わたしもプロ野球選手を指導することがあります。その際、選手には実際にバッティングの構えをしてもらうのですが、そのとき選手に触れてみると、「ああ、あなたは外角の球が苦手だよね」とか、そういうのがだいたい瞬時にわかるんですね。

もちろん選手の方は、ほんの少し体に触られただけで、苦手なことをすぐに言い当てられてしまうのですからすごく驚きます。でも、わたしからすると「外角にくる球を打てる立ち方をしてない」からわかるのは当然です。打てない立ち方をしている、だから打てないし、難しい。それだけのことです。

バッティングというのは、バットを振り始めるところからではなく、立ち方からすでに始まっているのです。バッターボックスに立ったときに、外角に来ても内角に来てもいいし、引っ張っることもできるし流すこともできるし、というような立ち方で立っているか、ということなんです。

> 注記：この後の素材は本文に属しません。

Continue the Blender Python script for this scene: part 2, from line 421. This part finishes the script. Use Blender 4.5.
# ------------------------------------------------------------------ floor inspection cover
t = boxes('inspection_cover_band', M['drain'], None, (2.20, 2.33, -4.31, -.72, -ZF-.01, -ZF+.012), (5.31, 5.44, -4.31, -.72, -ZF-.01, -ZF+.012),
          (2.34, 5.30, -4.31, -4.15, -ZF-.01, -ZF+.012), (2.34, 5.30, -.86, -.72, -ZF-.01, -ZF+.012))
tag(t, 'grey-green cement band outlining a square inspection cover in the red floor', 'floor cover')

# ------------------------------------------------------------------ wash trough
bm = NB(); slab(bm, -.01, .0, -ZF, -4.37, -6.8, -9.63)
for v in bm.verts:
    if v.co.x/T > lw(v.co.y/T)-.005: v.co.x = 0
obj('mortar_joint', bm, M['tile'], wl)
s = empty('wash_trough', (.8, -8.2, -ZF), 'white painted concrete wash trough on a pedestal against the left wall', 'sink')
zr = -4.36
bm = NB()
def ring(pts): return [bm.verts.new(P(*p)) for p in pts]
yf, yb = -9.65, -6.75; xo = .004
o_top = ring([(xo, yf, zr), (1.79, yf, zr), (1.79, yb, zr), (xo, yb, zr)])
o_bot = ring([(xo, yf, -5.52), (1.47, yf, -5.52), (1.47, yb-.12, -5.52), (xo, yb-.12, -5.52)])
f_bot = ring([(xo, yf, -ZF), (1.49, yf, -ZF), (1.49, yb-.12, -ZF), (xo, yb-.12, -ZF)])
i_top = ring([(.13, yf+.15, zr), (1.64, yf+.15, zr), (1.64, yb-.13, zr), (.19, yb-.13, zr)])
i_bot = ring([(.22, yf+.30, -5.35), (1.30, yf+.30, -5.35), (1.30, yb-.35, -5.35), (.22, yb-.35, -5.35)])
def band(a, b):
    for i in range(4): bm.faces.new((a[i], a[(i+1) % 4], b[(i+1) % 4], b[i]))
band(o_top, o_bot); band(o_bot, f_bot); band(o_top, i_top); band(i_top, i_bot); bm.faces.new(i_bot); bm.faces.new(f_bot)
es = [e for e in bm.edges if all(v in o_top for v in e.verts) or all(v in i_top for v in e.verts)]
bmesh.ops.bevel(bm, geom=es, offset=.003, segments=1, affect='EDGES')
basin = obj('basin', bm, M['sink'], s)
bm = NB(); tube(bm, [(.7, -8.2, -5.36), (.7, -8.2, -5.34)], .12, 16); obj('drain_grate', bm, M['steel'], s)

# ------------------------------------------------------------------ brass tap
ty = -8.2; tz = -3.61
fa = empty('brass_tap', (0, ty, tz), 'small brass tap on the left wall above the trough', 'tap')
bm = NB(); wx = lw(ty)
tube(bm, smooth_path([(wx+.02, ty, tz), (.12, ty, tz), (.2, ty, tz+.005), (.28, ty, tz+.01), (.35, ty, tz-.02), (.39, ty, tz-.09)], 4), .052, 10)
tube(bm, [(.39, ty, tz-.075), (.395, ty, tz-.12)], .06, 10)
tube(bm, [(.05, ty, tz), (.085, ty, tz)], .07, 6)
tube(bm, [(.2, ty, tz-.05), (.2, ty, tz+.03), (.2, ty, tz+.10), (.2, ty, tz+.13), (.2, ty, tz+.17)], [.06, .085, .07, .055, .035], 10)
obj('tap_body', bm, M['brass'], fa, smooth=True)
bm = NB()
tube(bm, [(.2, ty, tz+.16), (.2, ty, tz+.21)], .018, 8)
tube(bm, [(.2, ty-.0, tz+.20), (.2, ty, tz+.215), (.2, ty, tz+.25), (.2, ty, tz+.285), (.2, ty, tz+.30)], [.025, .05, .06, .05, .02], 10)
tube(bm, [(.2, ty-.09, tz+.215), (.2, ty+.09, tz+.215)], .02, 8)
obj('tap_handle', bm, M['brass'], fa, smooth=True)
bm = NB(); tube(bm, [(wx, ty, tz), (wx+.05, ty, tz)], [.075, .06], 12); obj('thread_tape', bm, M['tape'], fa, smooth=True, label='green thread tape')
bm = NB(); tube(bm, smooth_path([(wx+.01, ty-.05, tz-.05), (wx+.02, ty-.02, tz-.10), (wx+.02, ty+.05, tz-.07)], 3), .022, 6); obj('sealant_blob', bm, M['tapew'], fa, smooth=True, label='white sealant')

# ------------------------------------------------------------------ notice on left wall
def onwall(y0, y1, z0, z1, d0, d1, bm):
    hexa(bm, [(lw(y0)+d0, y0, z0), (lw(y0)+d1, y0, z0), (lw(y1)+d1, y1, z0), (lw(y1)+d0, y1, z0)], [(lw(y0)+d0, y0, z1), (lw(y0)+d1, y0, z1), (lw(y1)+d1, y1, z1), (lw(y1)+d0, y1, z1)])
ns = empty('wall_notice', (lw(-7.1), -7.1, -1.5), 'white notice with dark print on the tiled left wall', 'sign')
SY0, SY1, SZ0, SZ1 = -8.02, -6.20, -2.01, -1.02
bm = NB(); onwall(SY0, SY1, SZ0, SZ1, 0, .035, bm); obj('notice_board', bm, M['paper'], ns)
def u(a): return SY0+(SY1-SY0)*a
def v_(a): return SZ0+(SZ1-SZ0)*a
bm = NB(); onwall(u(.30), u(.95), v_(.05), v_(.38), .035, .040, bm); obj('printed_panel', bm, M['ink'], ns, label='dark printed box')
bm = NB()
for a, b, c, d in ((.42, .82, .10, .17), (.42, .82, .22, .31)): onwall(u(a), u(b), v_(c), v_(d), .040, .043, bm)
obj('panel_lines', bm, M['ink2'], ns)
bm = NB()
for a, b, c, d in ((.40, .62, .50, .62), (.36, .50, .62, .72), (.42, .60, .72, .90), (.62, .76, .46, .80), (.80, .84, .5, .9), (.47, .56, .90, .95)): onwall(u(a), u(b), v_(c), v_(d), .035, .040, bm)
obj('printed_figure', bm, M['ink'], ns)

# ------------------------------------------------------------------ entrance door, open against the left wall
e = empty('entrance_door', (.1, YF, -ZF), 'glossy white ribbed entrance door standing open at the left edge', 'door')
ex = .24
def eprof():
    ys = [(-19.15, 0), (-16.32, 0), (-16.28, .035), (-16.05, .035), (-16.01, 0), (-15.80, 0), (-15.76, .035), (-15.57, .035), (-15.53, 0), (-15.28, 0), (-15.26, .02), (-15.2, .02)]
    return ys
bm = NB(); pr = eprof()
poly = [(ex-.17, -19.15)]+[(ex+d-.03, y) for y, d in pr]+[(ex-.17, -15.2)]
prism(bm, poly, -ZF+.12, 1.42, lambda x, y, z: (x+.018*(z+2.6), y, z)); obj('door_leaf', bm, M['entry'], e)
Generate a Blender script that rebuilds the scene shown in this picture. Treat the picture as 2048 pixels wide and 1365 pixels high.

選手というのは、練習するうちに少しずつフォームが固まっていくものです。「どんな球でも打てるようでいたい」という意識でいたとしても、フォームが作り込まれるうちに形骸化した型だけが残ってしまい、じぶんでも気づかぬうちにその型におさまる動きしかできなくなっていることが多いのです。

バットを振る以前の段階ですでに悪いクセがついているというのは、「これをしたい、これをしなきゃ」という意識や取り組みが強すぎるから。そこで重要なことは「クセを外し、身体をニュートラルな状態(自然体)に導く」こと。それはまさに、まるみつのプロダクトが得意としていることです。

長嶋茂雄さんは「自然体」を基本とし、「バッティングは姿勢で決まる」と語り、素晴らしいパフォーマンスを歴史に刻んできました。その言葉は本質的で、普遍性のあるものです。野球やスポーツのみならず、あらゆる分野でのあらゆる人に参考になるはずです。